**Work to do**: Return each line holding the string "repeat".

**Data provided**:
= = = = =

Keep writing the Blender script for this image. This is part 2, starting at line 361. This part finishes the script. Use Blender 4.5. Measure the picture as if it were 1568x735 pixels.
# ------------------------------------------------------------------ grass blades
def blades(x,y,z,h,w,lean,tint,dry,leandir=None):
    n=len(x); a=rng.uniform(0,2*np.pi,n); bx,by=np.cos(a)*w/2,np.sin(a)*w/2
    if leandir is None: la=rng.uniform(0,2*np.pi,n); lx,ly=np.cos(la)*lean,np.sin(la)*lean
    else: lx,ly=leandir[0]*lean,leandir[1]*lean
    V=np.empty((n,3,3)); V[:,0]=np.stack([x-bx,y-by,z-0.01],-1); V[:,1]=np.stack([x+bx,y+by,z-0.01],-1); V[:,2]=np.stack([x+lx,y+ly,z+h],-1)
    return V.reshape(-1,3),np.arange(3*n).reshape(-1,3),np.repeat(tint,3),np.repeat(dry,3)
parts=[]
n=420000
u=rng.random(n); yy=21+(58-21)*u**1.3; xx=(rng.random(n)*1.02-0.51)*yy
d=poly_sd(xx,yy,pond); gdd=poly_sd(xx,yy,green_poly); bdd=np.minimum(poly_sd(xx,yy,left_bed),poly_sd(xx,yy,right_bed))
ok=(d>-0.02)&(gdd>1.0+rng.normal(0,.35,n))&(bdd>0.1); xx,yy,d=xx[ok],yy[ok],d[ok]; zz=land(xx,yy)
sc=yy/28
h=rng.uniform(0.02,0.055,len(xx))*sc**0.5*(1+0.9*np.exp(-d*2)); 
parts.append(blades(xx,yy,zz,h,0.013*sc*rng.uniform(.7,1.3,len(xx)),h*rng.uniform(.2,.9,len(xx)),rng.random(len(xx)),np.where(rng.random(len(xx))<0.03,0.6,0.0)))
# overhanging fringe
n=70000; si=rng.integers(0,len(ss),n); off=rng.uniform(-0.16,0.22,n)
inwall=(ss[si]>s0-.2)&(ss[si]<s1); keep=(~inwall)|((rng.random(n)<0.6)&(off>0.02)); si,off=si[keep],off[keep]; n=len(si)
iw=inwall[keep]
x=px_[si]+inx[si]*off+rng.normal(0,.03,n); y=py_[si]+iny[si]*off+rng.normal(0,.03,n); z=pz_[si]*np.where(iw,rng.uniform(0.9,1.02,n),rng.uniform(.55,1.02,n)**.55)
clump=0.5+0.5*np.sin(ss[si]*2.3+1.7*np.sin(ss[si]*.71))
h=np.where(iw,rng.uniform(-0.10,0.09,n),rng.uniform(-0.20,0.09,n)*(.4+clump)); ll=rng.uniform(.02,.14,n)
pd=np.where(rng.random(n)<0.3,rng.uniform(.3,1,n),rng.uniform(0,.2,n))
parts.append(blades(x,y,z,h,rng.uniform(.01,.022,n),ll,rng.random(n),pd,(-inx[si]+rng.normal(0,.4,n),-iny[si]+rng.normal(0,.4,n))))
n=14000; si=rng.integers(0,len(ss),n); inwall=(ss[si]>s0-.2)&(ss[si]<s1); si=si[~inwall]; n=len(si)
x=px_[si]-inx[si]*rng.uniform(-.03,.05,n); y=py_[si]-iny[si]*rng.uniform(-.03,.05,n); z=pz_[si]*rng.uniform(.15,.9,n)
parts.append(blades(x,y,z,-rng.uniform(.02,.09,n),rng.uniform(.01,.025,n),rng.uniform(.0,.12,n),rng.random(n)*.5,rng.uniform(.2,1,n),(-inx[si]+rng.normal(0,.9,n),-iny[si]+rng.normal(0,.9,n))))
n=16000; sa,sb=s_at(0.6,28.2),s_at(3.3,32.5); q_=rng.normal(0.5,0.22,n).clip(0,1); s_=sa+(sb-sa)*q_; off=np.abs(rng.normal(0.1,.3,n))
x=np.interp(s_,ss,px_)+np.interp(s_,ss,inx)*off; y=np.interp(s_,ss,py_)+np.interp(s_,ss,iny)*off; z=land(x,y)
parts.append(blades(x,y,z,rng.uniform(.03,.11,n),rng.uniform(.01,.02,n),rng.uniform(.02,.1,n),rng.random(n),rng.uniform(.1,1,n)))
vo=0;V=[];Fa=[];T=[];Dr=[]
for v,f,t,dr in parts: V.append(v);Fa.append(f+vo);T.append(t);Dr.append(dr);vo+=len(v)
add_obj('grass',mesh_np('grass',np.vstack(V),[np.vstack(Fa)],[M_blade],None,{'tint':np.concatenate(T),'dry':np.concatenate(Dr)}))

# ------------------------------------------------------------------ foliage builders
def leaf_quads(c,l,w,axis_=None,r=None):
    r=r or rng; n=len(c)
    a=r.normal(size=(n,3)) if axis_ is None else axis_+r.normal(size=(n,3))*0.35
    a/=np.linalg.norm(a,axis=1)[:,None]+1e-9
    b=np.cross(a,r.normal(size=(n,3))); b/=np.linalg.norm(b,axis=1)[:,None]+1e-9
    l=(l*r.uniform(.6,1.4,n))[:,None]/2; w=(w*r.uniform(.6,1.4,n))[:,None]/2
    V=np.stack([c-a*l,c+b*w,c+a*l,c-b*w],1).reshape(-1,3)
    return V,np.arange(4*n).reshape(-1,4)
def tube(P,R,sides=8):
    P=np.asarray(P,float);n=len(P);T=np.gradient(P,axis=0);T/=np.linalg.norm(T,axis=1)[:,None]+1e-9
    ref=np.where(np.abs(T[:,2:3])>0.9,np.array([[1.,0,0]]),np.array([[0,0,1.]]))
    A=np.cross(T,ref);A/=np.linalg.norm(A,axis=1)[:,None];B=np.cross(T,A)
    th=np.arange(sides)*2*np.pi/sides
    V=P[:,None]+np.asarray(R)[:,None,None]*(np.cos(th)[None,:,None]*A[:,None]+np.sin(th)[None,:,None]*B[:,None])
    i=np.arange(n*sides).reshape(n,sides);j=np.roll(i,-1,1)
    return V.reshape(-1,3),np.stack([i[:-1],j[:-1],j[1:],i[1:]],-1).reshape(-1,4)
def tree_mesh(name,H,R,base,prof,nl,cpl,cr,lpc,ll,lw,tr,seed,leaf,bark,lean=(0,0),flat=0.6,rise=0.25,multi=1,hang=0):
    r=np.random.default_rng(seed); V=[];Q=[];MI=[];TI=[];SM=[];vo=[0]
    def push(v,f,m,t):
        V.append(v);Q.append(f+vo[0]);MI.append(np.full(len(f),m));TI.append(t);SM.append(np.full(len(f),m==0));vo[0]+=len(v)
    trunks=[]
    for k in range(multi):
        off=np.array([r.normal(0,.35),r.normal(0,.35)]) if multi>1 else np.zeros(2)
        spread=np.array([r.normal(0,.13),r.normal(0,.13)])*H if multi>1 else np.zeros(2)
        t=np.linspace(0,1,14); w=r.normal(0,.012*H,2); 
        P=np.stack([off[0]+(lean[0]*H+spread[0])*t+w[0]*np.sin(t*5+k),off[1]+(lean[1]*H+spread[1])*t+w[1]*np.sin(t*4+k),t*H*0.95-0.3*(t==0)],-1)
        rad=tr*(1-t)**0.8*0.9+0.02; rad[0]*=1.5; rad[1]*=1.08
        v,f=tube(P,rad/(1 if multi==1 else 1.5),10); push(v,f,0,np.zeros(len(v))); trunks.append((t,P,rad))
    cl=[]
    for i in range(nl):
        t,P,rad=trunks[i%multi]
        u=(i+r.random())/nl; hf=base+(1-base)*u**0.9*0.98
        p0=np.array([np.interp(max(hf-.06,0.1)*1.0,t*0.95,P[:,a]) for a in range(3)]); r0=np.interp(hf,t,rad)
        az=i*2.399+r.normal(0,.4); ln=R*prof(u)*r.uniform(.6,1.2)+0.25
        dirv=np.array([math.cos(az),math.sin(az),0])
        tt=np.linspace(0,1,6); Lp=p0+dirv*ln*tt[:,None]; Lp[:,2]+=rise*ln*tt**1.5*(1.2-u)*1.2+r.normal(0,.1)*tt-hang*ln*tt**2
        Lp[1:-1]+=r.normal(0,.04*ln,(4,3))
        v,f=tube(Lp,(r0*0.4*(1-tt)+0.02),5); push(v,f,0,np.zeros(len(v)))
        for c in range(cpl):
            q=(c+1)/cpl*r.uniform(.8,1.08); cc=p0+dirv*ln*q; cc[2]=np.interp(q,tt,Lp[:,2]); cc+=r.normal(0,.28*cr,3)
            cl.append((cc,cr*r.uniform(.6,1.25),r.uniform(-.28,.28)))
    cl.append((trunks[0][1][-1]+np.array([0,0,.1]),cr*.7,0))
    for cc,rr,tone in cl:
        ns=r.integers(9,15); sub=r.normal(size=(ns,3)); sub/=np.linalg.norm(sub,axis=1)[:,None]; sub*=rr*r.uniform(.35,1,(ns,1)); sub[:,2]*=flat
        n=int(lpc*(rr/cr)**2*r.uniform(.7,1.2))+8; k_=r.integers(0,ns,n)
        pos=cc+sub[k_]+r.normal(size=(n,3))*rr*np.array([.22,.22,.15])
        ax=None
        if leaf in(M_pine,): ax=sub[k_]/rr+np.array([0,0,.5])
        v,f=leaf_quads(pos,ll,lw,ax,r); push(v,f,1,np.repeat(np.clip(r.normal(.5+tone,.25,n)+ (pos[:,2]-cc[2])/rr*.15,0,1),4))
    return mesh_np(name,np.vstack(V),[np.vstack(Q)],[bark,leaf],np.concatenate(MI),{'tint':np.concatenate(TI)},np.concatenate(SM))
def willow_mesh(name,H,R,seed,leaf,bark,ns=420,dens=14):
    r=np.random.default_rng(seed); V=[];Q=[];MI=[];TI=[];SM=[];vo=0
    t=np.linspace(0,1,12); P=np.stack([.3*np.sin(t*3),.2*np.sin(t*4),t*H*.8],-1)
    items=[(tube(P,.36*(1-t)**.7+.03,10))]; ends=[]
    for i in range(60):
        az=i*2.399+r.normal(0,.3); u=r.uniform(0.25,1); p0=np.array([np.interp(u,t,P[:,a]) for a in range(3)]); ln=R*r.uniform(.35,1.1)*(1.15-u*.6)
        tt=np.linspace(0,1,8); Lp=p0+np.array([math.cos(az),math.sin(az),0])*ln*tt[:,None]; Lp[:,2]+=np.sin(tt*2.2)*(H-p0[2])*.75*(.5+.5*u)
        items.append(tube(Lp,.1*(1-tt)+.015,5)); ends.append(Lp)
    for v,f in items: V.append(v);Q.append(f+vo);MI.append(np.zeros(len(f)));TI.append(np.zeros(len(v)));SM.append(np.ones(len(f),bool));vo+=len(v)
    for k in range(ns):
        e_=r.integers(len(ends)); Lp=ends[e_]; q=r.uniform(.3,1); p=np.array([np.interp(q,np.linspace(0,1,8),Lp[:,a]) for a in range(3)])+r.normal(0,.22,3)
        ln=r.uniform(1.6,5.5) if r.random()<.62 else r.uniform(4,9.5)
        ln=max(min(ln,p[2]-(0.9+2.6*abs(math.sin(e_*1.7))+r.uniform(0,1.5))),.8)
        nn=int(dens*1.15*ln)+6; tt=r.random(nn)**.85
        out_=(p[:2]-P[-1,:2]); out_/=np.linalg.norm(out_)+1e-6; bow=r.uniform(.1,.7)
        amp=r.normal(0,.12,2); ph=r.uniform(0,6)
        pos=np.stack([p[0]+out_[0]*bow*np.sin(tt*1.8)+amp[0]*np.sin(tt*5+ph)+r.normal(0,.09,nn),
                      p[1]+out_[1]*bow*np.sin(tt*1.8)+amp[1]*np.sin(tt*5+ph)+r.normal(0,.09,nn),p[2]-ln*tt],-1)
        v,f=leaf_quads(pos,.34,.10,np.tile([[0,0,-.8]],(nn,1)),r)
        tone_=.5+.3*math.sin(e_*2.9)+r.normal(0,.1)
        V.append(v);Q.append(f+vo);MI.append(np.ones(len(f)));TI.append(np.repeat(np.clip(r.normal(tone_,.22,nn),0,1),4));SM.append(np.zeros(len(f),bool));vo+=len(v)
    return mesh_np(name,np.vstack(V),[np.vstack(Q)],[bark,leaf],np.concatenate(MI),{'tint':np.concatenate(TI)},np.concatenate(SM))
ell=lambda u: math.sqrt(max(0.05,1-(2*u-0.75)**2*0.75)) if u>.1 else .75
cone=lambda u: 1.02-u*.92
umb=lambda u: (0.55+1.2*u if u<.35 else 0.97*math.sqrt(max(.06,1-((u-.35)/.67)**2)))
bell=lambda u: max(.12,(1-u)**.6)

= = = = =

**Output for this exercise**:
    return V.reshape(-1,3),np.arange(3*n).reshape(-1,3),np.repeat(tint,3),np.repeat(dry,3)
        v,f=leaf_quads(pos,ll,lw,ax,r); push(v,f,1,np.repeat(np.clip(r.normal(.5+tone,.25,n)+ (pos[:,2]-cc[2])/rr*.15,0,1),4))
        V.append(v);Q.append(f+vo);MI.append(np.ones(len(f)));TI.append(np.repeat(np.clip(r.normal(tone_,.22,nn),0,1),4));SM.append(np.zeros(len(f),bool));vo+=len(v)